- _SET EXERCISE_: Using the data below, output the first line and every line after it up to and including the line containing "scene.view_settings.exposure=0", exactly as written and with nothing added.
□ □ □ □
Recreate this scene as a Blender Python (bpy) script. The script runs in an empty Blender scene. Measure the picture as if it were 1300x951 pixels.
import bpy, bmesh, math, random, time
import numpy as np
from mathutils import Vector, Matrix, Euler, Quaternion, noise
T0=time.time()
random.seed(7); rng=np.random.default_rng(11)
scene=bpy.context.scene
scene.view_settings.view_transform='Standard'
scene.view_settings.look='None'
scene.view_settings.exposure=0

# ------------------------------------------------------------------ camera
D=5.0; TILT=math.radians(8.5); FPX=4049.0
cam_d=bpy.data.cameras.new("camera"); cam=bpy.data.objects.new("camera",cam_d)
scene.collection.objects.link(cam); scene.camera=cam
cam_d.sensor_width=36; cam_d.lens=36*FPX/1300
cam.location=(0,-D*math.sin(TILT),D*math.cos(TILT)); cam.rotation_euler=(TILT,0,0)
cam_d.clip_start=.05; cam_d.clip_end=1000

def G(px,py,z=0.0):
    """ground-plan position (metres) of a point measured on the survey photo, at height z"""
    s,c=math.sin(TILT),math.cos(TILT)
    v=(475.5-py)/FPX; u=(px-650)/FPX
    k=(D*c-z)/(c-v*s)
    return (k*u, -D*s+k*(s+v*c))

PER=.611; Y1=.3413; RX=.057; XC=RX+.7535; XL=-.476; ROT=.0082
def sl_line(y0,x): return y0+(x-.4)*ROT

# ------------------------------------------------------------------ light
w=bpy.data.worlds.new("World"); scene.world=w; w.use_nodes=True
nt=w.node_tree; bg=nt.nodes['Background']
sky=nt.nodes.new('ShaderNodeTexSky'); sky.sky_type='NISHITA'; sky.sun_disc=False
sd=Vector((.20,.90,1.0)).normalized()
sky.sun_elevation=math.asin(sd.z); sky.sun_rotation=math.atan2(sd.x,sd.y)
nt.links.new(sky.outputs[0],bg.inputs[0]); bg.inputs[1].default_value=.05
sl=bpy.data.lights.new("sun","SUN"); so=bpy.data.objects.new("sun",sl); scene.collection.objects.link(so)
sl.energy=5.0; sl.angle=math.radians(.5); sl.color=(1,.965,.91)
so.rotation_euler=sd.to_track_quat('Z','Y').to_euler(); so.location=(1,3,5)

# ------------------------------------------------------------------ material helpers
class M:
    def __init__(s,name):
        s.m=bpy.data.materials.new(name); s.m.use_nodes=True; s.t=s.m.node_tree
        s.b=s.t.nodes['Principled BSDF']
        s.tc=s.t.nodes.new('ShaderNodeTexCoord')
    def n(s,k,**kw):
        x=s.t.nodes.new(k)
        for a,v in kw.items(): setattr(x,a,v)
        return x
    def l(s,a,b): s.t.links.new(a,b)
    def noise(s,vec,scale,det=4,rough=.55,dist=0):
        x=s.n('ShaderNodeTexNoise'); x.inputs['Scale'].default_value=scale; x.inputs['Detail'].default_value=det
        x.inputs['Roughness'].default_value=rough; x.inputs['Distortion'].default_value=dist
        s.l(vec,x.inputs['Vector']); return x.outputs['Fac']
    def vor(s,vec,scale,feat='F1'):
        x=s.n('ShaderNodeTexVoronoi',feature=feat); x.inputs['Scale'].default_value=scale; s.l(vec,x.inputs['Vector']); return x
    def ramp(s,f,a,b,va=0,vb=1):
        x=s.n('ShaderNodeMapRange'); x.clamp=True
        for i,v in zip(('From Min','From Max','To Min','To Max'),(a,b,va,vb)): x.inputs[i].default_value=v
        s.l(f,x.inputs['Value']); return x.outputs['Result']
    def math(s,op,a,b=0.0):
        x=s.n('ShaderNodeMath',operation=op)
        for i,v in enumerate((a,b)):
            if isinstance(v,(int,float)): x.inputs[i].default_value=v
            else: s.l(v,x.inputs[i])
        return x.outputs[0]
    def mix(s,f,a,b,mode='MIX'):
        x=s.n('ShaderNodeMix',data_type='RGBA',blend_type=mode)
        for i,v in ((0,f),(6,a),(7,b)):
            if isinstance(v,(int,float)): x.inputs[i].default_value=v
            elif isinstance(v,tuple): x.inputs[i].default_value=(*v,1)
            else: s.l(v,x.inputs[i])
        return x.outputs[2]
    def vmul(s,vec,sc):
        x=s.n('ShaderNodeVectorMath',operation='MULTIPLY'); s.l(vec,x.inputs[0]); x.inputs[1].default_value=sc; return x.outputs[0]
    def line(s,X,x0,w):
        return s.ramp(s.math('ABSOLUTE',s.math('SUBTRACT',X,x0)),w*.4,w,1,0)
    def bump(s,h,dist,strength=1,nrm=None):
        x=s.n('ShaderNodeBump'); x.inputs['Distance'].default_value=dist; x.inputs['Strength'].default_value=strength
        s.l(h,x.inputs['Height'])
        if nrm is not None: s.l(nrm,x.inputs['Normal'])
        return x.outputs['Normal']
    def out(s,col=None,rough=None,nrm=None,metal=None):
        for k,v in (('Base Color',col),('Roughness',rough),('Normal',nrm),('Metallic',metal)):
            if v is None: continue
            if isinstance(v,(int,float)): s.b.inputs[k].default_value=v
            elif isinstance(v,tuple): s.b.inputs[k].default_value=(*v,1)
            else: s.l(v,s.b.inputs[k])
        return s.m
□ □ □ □
- _RESPONSE_:
Recreate this scene as a Blender Python (bpy) script. The script runs in an empty Blender scene. Measure the picture as if it were 1300x951 pixels.
import bpy, bmesh, math, random, time
import numpy as np
from mathutils import Vector, Matrix, Euler, Quaternion, noise
T0=time.time()
random.seed(7); rng=np.random.default_rng(11)
scene=bpy.context.scene
scene.view_settings.view_transform='Standard'
scene.view_settings.look='None'
scene.view_settings.exposure=0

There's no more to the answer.